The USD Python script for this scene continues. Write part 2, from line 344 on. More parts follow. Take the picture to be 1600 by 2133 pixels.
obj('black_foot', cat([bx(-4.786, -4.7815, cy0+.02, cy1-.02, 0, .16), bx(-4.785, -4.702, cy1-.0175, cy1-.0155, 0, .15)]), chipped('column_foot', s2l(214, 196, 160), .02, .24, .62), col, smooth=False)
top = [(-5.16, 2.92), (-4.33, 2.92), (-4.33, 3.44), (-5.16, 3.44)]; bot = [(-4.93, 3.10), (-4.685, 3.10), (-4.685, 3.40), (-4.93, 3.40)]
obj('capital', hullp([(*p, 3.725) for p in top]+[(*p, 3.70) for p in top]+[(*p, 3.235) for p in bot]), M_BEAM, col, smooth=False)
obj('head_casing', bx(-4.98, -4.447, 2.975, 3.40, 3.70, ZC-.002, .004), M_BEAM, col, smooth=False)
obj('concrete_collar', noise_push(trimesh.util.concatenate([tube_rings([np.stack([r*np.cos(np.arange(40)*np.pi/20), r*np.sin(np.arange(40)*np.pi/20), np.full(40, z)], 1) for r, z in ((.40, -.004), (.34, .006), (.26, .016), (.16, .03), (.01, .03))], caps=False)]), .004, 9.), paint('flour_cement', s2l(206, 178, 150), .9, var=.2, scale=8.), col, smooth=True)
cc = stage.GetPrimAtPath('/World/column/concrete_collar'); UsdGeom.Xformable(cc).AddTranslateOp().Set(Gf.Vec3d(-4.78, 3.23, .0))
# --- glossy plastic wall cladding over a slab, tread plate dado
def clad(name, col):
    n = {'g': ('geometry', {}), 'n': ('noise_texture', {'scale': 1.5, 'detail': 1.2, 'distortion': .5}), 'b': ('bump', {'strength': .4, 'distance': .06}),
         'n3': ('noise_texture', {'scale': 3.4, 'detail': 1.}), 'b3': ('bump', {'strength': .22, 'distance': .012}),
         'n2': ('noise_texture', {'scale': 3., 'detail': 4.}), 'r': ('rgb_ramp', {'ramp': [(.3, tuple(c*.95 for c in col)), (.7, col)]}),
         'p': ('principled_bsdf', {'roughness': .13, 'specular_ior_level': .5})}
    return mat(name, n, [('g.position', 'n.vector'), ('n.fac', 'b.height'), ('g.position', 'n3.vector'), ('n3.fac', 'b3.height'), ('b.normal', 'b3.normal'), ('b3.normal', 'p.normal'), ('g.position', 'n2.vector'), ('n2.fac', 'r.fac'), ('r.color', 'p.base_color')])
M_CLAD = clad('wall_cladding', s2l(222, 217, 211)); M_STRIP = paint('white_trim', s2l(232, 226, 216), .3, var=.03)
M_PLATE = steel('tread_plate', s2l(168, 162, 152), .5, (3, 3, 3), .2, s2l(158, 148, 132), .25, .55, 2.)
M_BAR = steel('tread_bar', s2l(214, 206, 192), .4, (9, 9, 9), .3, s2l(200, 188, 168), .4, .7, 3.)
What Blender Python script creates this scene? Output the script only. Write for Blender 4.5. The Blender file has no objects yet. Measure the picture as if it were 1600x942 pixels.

**Given instruction**
Scan the material above for the string "picture" and report each line where you find it.

**Reply**
The USD Python script for this scene continues. Write part 2, from line 344 on. More parts follow. Take the picture to be 1600 by 2133 pixels.
What Blender Python script creates this scene? Output the script only. Write for Blender 4.5. The Blender file has no objects yet. Measure the picture as if it were 1600x942 pixels.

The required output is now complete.